Realizing Haldane Model in Fe-based Honeycomb Ferromagnetic Insulators

TL;DR

This paper proposes that certain Fe-based honeycomb ferromagnetic insulators can realize the topological Haldane model, providing a new pathway to observe quantum anomalous Hall effects in solid-state materials.

Contribution

It introduces Fe-based honeycomb ferromagnetic insulators as candidate materials for realizing the Haldane model in condensed matter systems.

Findings

Fe-based honeycomb ferromagnetic insulators possess Chern bands described by the Haldane model.

Potential methods for detecting the quantum anomalous Hall effect in these materials.

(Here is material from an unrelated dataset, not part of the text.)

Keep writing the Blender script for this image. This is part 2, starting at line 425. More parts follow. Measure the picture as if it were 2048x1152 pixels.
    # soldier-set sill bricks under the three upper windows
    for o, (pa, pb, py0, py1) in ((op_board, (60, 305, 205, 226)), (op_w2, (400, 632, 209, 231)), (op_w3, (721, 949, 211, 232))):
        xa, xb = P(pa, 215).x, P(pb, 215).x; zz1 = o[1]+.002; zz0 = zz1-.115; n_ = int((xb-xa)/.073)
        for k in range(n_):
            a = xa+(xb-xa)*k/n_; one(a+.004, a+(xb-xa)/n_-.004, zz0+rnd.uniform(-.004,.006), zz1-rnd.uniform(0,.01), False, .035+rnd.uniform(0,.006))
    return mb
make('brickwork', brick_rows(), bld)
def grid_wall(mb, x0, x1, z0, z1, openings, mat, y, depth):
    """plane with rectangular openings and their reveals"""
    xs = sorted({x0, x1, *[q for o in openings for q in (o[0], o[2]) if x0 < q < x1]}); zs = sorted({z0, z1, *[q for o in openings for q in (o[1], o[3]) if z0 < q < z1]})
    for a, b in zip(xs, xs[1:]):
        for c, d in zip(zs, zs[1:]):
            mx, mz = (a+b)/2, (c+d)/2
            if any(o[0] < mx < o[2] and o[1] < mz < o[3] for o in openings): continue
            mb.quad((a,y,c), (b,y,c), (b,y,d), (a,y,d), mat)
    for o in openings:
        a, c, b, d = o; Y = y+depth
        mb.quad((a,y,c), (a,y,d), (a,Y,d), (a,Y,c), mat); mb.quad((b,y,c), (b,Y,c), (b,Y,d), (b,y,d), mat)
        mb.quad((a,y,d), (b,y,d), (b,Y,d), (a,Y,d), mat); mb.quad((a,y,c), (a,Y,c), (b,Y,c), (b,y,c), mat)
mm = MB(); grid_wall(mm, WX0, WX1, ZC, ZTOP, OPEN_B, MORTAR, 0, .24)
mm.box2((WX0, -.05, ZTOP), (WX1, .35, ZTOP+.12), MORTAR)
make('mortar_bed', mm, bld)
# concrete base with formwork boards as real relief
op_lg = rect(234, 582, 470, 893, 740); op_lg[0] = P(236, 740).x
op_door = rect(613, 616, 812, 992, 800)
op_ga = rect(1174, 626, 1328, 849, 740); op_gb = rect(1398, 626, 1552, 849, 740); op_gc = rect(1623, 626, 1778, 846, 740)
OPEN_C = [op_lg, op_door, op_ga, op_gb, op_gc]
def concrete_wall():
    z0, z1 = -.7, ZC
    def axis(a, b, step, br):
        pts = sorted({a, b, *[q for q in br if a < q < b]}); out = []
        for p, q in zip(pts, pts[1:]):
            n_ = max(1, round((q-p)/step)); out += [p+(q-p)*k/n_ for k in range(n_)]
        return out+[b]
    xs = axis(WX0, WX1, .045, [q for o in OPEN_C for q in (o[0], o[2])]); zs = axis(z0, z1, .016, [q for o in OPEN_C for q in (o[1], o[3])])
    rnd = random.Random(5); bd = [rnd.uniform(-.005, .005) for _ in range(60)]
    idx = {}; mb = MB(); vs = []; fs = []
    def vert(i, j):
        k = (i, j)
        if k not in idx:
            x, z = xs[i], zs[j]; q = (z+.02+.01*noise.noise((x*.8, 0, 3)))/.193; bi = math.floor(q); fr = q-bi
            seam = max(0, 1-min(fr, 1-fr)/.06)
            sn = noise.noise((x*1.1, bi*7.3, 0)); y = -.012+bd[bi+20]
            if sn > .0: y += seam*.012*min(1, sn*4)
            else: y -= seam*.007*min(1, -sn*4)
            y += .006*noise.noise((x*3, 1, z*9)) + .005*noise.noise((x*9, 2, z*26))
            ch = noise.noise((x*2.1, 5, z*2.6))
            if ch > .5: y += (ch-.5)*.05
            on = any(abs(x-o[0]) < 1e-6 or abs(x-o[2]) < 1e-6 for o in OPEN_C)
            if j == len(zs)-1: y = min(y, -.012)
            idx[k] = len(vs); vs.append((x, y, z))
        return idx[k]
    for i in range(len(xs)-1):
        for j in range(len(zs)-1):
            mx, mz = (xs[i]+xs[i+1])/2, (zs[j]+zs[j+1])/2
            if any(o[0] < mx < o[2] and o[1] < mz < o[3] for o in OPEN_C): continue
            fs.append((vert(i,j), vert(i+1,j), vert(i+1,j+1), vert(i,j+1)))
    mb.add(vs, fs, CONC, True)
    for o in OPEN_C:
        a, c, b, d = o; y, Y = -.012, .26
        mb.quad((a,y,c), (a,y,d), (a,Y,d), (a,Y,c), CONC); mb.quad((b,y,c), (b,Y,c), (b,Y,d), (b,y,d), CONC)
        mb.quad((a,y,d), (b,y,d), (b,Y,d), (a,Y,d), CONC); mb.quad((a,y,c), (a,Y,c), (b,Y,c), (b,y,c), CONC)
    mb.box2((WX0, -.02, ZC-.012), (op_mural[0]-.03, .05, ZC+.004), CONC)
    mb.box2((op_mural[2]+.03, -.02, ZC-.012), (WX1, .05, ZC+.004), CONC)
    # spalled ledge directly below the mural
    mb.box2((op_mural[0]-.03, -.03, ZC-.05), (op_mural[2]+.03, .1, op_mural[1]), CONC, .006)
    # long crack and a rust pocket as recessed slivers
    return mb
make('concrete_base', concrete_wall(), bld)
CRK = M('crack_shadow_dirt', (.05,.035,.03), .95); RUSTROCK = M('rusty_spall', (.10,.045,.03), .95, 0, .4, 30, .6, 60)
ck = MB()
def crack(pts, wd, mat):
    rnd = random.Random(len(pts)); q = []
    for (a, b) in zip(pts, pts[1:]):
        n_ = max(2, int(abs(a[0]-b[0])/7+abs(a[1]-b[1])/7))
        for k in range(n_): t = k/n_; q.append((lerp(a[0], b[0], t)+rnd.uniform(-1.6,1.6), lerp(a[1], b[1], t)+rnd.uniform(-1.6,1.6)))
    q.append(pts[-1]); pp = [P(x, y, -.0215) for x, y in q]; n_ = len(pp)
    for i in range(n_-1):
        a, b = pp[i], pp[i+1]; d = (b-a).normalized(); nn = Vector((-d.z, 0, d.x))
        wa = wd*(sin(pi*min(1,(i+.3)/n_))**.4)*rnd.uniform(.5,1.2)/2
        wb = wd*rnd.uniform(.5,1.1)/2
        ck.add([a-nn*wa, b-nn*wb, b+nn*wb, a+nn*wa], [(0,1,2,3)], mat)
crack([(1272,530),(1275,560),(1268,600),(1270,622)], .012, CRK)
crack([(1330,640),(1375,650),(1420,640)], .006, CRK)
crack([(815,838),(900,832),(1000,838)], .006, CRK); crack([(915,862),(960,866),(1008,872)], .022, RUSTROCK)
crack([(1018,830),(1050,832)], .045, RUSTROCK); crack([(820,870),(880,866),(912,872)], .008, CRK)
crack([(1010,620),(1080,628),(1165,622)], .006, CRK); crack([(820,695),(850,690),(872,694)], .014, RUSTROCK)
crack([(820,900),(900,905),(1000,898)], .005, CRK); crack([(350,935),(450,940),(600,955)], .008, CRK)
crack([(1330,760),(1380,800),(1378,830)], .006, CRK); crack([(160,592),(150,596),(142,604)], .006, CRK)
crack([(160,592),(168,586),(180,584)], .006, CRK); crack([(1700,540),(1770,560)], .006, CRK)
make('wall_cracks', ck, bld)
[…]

Identification of specific compounds (AFe2(PO4)2) as promising candidates.

Abstract

The topological Haldane model (THM) on a honeycomb lattice is a prototype of systems hosting topological phases of matter without external fields. It is the simplest model exhibiting the quantum Hall effect without Landau levels, which motivated theoretical and experimental explorations of topological insulators and superconductors. Despite its simplicity, its realization in condensed matter systems has been elusive due to a seemingly difficult condition of spinless fermions with sublattice-dependent magnetic flux terms. While there have been theoretical proposals including elaborate atomic-scale engineering, identifying candidate THM materials has not been successful, and the first experimental realization was recently made in ultracold atoms. Here we suggest that a series of Fe-based honeycomb ferromagnetic insulators, AFe2(PO4)2 (A=Ba,Cs,K,La) possess Chern bands described by the THM. How to detect the quantum anomalous Hall effect is also discussed.